> [GIVEN EXERCISE]
Will you quote precisely the lines that run from the top of the material below to the line containing "COL = SC.collection", both ends included?

***** MATERIALS PROVIDED *****

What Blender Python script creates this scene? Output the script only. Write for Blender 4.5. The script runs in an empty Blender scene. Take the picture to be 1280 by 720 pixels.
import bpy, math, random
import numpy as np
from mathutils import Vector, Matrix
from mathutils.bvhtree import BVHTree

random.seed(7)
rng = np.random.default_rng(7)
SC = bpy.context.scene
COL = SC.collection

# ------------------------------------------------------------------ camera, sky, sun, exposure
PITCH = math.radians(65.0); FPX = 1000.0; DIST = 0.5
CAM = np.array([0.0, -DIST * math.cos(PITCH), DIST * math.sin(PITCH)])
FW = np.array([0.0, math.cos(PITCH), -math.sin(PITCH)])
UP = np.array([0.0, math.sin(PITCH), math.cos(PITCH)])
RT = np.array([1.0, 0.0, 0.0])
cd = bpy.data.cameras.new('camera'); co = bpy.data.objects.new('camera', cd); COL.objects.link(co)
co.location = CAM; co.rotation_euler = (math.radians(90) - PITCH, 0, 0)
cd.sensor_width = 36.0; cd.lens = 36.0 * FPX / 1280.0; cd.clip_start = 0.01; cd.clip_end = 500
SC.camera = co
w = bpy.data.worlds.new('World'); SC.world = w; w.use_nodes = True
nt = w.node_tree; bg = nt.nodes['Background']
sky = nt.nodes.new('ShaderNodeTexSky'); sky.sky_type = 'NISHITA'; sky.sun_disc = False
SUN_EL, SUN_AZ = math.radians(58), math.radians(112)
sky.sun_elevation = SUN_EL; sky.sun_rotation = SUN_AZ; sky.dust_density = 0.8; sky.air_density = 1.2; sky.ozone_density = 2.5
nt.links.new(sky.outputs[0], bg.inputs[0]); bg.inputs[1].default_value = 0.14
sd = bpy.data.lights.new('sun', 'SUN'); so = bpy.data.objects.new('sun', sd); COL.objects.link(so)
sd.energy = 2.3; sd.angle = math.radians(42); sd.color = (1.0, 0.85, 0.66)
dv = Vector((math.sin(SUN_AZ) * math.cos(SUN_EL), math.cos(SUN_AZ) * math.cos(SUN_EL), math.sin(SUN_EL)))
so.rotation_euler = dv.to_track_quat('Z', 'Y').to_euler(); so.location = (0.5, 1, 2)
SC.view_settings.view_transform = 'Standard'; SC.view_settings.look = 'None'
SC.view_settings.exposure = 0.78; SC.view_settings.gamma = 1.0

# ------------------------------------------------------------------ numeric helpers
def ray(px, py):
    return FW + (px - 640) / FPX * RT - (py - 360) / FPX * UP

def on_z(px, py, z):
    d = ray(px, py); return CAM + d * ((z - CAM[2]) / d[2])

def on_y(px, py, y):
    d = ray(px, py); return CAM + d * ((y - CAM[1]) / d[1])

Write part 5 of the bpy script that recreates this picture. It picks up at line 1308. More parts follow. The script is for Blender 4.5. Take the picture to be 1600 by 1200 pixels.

*****

> [FINAL ANSWER]
What Blender Python script creates this scene? Output the script only. Write for Blender 4.5. The script runs in an empty Blender scene. Take the picture to be 1280 by 720 pixels.
import bpy, math, random
import numpy as np
from mathutils import Vector, Matrix
from mathutils.bvhtree import BVHTree

random.seed(7)
rng = np.random.default_rng(7)
SC = bpy.context.scene
COL = SC.collection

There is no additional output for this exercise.